#### [WHAT NEEDS TO BE DONE]
Write out, word for word, only the data from its first line to the line containing "lidkw=dict(nicks=((.72, .01, -.001),)))".

#### [DATA BLOCK]
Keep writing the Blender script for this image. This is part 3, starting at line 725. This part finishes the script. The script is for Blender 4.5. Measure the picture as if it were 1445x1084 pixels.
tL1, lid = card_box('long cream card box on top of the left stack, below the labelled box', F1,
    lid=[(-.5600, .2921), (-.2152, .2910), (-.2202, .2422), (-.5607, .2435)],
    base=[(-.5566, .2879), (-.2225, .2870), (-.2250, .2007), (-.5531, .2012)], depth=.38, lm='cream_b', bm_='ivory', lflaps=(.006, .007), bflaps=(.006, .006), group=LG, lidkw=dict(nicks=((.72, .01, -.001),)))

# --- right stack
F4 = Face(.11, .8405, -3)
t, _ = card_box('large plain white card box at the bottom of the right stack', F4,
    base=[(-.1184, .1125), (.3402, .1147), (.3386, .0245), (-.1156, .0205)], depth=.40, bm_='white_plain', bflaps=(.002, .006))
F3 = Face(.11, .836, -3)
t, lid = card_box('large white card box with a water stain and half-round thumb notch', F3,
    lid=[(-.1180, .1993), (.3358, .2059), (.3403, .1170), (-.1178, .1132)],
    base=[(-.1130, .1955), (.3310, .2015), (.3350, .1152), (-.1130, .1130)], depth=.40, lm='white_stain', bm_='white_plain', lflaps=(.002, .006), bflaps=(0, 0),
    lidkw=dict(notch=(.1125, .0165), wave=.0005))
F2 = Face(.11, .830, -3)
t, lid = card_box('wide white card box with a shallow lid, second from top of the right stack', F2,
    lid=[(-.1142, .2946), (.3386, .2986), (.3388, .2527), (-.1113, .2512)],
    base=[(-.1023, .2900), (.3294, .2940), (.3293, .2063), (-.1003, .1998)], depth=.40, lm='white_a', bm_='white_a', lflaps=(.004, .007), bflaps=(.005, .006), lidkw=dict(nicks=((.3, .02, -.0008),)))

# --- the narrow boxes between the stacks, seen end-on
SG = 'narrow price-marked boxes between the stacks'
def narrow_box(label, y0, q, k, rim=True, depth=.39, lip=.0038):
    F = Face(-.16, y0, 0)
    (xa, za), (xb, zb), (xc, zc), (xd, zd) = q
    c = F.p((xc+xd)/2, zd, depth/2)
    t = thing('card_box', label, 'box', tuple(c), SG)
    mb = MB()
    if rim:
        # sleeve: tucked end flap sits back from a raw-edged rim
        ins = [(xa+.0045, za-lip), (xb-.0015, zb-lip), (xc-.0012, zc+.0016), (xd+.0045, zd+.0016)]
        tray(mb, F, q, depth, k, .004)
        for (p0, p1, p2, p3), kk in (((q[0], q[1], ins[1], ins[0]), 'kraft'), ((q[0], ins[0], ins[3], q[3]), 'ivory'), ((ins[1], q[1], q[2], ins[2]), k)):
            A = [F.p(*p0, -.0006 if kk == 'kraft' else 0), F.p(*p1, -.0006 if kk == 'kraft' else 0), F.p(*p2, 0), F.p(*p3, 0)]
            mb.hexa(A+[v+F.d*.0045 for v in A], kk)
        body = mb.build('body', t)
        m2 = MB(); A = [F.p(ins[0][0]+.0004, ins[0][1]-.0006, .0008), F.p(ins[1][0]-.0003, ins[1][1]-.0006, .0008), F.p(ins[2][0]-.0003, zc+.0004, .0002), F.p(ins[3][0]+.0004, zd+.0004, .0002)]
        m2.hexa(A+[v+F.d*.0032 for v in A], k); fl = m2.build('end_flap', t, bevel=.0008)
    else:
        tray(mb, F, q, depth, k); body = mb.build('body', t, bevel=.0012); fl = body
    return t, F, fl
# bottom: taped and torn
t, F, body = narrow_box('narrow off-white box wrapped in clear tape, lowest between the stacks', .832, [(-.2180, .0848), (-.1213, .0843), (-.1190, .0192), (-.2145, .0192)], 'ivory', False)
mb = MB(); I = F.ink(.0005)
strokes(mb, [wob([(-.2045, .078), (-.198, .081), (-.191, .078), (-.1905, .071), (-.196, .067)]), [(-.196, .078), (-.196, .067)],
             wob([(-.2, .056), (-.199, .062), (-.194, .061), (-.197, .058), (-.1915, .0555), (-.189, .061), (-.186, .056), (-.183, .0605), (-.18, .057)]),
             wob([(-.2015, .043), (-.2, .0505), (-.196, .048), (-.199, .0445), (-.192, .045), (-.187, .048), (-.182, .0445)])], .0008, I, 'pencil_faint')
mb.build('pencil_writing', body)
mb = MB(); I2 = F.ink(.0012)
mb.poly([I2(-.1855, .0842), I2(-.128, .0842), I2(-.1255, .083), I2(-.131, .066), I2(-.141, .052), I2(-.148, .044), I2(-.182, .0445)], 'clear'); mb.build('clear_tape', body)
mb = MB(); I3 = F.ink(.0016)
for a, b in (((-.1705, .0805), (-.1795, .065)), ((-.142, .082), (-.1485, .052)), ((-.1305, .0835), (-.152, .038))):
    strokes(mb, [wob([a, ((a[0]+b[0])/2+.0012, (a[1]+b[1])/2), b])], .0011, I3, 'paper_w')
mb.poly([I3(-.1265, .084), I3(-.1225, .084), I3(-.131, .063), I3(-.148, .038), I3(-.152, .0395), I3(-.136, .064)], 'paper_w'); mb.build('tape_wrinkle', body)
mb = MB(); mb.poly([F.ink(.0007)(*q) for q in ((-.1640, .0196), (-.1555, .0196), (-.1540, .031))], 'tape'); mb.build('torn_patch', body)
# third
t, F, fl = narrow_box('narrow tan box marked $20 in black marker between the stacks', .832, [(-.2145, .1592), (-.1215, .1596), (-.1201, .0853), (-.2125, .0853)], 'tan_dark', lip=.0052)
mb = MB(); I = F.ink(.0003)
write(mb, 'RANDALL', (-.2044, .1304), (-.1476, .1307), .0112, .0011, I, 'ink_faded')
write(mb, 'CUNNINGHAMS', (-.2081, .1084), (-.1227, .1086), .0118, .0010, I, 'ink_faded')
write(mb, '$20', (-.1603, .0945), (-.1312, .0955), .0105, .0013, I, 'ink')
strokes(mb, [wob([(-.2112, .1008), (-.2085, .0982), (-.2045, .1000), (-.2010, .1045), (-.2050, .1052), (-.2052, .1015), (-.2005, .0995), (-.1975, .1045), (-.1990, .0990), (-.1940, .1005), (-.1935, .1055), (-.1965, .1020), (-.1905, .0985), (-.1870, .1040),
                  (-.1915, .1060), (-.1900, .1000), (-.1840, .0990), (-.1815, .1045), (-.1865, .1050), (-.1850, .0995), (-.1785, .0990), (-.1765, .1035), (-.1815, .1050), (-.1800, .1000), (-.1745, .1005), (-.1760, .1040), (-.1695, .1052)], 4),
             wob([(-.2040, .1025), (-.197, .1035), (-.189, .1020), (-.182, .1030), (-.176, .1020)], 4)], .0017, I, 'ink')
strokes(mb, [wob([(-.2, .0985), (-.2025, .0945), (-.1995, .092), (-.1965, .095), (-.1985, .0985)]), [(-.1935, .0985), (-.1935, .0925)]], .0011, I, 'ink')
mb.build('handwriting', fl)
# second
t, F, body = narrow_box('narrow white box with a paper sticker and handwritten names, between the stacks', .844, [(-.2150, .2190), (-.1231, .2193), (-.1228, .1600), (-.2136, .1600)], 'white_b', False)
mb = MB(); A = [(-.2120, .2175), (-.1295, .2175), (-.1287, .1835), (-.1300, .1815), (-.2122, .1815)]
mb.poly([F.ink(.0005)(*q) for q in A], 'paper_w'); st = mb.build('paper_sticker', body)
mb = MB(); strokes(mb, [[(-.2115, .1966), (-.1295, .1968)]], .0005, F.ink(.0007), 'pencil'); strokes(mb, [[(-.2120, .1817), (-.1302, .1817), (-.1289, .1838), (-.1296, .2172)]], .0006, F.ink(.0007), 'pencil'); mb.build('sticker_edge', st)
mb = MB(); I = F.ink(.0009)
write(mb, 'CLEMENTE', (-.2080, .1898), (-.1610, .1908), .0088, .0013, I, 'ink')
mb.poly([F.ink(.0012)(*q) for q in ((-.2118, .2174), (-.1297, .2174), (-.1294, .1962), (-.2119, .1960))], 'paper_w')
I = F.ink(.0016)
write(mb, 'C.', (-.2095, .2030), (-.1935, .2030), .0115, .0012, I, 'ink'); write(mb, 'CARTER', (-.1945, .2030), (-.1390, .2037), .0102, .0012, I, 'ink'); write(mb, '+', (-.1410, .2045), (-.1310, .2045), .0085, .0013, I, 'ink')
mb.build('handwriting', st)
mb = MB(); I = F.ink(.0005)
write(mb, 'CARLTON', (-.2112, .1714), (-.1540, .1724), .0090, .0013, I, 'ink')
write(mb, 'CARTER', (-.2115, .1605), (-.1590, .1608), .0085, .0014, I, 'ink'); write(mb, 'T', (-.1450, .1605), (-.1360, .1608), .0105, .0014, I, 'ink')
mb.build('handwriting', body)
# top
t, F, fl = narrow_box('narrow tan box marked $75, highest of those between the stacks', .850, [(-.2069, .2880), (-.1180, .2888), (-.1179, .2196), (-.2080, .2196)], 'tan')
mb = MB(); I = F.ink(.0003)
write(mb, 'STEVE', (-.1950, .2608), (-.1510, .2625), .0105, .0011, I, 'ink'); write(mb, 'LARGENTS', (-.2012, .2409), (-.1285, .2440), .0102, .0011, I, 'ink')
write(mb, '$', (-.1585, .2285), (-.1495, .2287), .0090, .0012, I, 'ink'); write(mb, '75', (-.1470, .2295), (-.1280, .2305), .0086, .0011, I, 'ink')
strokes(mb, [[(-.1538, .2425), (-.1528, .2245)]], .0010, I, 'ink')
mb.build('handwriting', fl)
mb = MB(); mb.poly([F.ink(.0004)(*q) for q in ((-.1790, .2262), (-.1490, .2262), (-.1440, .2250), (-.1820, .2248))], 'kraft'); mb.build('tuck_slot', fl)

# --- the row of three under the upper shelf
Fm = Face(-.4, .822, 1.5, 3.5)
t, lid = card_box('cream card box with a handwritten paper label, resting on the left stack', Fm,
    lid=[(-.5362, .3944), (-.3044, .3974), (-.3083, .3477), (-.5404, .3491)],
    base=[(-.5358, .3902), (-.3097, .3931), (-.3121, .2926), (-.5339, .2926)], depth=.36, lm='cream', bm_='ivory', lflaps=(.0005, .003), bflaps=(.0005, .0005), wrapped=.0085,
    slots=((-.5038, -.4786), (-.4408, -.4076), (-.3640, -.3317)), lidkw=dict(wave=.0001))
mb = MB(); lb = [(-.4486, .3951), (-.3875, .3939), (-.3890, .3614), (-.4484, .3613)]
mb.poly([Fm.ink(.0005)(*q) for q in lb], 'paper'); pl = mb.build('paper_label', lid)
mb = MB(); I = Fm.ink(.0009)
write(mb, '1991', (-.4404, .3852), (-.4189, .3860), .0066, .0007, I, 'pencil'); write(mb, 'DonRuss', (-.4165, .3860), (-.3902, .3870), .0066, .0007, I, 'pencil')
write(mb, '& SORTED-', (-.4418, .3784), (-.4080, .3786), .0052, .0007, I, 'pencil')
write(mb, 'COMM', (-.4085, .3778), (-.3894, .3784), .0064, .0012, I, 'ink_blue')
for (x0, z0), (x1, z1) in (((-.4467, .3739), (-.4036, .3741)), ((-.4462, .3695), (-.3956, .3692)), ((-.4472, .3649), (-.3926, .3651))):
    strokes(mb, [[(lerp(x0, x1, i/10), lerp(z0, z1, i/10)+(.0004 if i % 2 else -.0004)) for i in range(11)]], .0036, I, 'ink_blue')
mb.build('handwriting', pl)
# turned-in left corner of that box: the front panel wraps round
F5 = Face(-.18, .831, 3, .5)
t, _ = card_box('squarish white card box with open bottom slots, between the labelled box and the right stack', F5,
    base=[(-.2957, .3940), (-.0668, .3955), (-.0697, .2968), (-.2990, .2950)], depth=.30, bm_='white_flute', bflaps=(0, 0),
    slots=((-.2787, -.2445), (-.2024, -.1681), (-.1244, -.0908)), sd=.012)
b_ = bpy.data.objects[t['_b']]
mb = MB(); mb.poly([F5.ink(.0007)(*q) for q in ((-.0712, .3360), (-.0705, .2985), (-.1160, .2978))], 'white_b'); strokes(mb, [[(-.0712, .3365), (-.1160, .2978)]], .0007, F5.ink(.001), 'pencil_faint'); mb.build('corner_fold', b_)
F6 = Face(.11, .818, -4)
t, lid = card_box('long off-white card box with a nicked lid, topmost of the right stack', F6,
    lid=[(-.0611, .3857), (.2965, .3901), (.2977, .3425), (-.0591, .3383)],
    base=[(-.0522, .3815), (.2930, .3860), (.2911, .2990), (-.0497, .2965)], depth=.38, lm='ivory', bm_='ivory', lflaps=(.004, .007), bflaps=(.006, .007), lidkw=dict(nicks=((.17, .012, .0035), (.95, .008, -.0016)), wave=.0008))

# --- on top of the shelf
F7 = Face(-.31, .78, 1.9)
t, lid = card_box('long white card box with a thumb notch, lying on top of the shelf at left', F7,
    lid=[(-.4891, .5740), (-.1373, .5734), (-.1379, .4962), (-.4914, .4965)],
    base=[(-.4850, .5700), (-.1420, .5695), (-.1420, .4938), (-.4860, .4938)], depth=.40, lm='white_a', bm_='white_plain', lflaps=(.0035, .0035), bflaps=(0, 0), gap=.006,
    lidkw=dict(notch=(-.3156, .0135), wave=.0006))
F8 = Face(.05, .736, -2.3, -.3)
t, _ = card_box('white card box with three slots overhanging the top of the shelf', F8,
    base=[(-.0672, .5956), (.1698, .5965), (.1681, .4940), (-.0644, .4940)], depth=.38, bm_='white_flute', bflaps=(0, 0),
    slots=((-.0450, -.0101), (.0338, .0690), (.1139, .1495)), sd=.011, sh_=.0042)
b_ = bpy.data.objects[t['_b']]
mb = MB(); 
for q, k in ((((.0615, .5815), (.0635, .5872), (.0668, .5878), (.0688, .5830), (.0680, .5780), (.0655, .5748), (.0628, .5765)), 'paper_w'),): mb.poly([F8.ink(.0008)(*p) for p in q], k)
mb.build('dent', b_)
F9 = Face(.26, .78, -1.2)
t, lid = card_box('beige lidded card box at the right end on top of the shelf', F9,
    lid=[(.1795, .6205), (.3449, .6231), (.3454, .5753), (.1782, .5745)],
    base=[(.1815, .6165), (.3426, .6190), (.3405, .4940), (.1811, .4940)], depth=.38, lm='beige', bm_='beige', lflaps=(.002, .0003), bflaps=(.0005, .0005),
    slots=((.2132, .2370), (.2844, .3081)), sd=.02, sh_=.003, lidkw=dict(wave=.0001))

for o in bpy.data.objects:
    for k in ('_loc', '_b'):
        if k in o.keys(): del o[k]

#### [REPLY]
Keep writing the Blender script for this image. This is part 3, starting at line 725. This part finishes the script. The script is for Blender 4.5. Measure the picture as if it were 1445x1084 pixels.
tL1, lid = card_box('long cream card box on top of the left stack, below the labelled box', F1,
    lid=[(-.5600, .2921), (-.2152, .2910), (-.2202, .2422), (-.5607, .2435)],
    base=[(-.5566, .2879), (-.2225, .2870), (-.2250, .2007), (-.5531, .2012)], depth=.38, lm='cream_b', bm_='ivory', lflaps=(.006, .007), bflaps=(.006, .006), group=LG, lidkw=dict(nicks=((.72, .01, -.001),)))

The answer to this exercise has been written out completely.